====== MATERIAL PROVIDED ======
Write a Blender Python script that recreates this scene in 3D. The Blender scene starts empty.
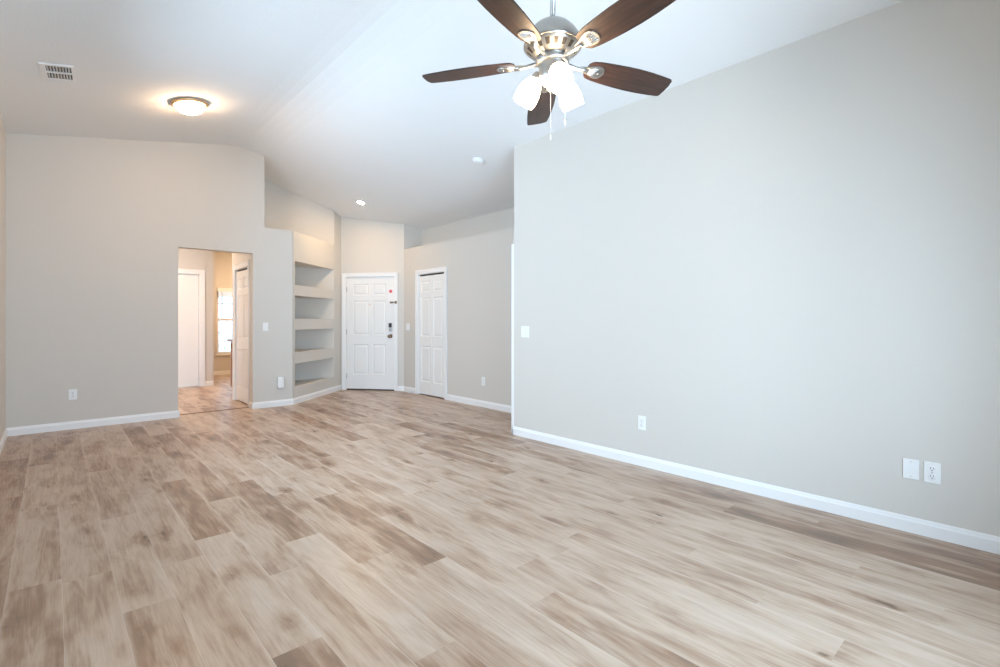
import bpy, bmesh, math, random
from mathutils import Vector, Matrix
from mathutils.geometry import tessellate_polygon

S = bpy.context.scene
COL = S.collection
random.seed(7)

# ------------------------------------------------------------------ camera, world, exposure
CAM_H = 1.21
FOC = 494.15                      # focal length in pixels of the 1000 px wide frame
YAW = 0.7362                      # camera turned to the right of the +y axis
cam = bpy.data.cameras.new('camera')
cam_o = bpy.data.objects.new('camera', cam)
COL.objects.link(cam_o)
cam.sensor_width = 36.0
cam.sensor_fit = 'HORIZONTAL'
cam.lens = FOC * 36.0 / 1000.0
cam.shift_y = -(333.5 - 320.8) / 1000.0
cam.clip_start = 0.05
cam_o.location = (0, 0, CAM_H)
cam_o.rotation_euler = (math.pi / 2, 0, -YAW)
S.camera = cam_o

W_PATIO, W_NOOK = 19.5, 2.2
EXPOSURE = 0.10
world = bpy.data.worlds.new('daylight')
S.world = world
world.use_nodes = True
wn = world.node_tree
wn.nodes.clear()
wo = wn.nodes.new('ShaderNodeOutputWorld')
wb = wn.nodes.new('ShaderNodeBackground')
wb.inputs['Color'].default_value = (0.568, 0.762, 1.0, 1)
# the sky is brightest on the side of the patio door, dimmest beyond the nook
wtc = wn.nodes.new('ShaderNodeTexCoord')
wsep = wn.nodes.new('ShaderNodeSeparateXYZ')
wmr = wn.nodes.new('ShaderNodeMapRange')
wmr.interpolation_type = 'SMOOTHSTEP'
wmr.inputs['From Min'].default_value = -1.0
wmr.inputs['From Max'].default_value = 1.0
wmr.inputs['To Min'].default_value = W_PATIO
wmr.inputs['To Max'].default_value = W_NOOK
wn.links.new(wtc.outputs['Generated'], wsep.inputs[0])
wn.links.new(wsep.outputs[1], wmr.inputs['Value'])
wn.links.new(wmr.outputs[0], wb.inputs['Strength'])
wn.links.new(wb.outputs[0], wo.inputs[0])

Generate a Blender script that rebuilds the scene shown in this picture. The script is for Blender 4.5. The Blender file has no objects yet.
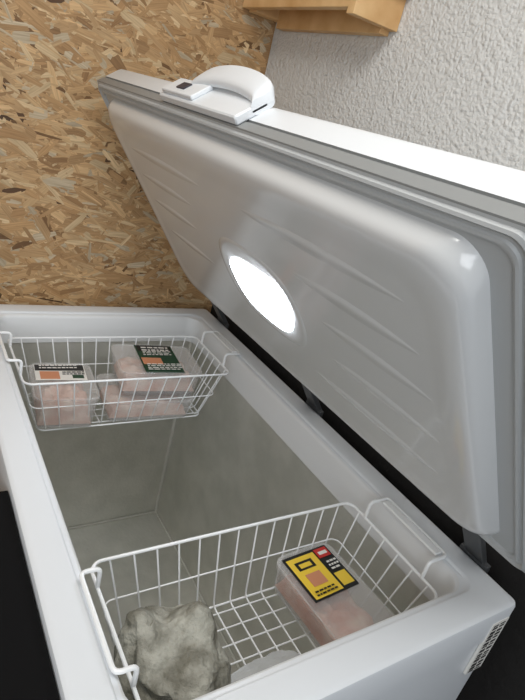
======
● **TASK DETAILS**: Repeat the material above verbatim, with no pictures in the output.

● **EXERCISE SOLUTION**:
Write a Blender Python script that recreates this scene in 3D. The Blender scene starts empty.
import bpy, bmesh, math, random
from mathutils import Vector, Matrix
from mathutils.geometry import tessellate_polygon

S = bpy.context.scene
COL = S.collection
random.seed(7)

# ------------------------------------------------------------------ camera, world, exposure
CAM_H = 1.21
FOC = 494.15                      # focal length in pixels of the 1000 px wide frame
YAW = 0.7362                      # camera turned to the right of the +y axis
cam = bpy.data.cameras.new('camera')
cam_o = bpy.data.objects.new('camera', cam)
COL.objects.link(cam_o)
cam.sensor_width = 36.0
cam.sensor_fit = 'HORIZONTAL'
cam.lens = FOC * 36.0 / 1000.0
cam.shift_y = -(333.5 - 320.8) / 1000.0
cam.clip_start = 0.05
cam_o.location = (0, 0, CAM_H)
cam_o.rotation_euler = (math.pi / 2, 0, -YAW)
S.camera = cam_o

W_PATIO, W_NOOK = 19.5, 2.2
EXPOSURE = 0.10
world = bpy.data.worlds.new('daylight')
S.world = world
world.use_nodes = True
wn = world.node_tree
wn.nodes.clear()
wo = wn.nodes.new('ShaderNodeOutputWorld')
wb = wn.nodes.new('ShaderNodeBackground')
wb.inputs['Color'].default_value = (0.568, 0.762, 1.0, 1)
# the sky is brightest on the side of the patio door, dimmest beyond the nook
wtc = wn.nodes.new('ShaderNodeTexCoord')
wsep = wn.nodes.new('ShaderNodeSeparateXYZ')
wmr = wn.nodes.new('ShaderNodeMapRange')
wmr.interpolation_type = 'SMOOTHSTEP'
wmr.inputs['From Min'].default_value = -1.0
wmr.inputs['From Max'].default_value = 1.0
wmr.inputs['To Min'].default_value = W_PATIO
wmr.inputs['To Max'].default_value = W_NOOK
wn.links.new(wtc.outputs['Generated'], wsep.inputs[0])
wn.links.new(wsep.outputs[1], wmr.inputs['Value'])
wn.links.new(wmr.outputs[0], wb.inputs['Strength'])
wn.links.new(wb.outputs[0], wo.inputs[0])

Generate a Blender script that rebuilds the scene shown in this picture. The script is for Blender 4.5. The Blender file has no objects yet.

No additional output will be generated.